I've gone over to mostly light weight decoys but when I do touch up cork decoys I mix flat rustoleum paints.
 
Spent some time sanding tonight.

The GE's just need paint. Their tailboards (plywood) were pretty rough, so I put two layers of epoxy on the tail boards after sanding. Other than that, all they need is paint. Ditto for my solo black duck.

My set of four beat up blacks is a different story. These have shaped cork tails, not tail boards, and they are down to bare unsealed cork on the tails, with some exposed cork all over after sanding. I think I'll reseal these with Traditions cork sealer before I repaint.

I used some thickened epoxy to fill in the the worst of the voids in the LL Bean cork black. Still considering whether to reseal that, or just sand and paint.
 
I have sealed up old LL Bean Decoys with West System 2-part epoxy and had great results. If the cork is in decent condition, I seal them with a couple coats of Valspar "Val-Oil" Sealer.

Tim
 
Jeff, I have been using Elmers Wood Filler (interior/exterior)for years. It adds very little weight, yet is flexible with the cork and does not crack like Plastic Wood and some other fillers.
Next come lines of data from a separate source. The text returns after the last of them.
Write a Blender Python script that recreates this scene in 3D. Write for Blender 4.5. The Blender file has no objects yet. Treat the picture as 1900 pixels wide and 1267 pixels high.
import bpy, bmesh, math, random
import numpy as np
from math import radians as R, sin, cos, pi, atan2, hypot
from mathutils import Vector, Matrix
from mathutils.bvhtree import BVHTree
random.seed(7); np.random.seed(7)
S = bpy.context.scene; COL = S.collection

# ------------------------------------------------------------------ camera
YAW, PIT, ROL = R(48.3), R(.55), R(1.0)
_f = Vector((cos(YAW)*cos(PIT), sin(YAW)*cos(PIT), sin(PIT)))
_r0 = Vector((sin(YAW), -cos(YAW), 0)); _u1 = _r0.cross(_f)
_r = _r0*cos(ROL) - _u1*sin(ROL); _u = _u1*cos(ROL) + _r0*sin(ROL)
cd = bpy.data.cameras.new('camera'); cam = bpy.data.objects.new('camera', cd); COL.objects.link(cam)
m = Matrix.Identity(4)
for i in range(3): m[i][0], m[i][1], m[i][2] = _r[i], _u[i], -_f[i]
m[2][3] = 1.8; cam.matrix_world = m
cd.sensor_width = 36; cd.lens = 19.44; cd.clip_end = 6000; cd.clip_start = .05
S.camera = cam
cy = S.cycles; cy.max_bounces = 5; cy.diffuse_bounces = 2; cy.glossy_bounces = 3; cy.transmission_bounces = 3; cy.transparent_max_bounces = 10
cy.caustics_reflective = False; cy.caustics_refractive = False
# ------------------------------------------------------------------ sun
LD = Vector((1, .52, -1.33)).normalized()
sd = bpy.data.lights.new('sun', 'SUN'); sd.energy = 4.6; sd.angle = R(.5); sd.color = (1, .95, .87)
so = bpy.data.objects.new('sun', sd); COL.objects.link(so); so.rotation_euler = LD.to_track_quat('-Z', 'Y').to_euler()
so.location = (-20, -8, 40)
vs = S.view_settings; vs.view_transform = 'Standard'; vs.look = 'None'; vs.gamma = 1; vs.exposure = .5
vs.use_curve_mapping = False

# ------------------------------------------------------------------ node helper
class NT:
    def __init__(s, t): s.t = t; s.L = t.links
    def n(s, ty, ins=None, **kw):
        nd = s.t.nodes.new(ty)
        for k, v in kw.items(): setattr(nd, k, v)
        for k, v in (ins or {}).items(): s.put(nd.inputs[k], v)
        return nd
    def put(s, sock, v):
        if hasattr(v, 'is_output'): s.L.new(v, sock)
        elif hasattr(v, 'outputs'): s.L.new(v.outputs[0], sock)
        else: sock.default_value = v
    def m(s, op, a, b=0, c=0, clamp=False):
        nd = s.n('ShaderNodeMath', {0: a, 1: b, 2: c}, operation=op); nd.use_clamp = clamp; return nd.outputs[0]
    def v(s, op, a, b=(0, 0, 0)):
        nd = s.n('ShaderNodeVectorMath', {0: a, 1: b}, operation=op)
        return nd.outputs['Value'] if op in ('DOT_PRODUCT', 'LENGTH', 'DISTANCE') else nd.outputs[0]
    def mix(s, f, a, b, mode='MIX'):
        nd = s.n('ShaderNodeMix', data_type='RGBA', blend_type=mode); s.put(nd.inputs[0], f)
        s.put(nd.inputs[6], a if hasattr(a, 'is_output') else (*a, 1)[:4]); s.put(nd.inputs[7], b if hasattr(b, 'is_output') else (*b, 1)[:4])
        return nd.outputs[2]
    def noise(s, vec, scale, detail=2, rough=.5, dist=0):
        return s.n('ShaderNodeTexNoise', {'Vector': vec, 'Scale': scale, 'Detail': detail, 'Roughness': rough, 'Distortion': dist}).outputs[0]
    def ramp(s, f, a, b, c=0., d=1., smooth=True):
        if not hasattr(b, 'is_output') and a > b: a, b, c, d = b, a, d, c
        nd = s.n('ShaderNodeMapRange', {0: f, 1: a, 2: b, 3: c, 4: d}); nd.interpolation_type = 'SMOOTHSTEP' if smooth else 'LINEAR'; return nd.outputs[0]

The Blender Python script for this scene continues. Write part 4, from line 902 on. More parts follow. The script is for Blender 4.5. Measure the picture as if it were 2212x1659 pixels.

I only fill large deep cracks on the body (the texture is one of corks big advantages), but stabilize most holes below the waterline. It never hurts to add spar varnish to seal the cork and you can apply a flat varnish over the top of paint to seal again.
 
Mike,
Is that the water soluble (latex) stuff? I had some of the latex re soften when water got into some old decoys is why I ask.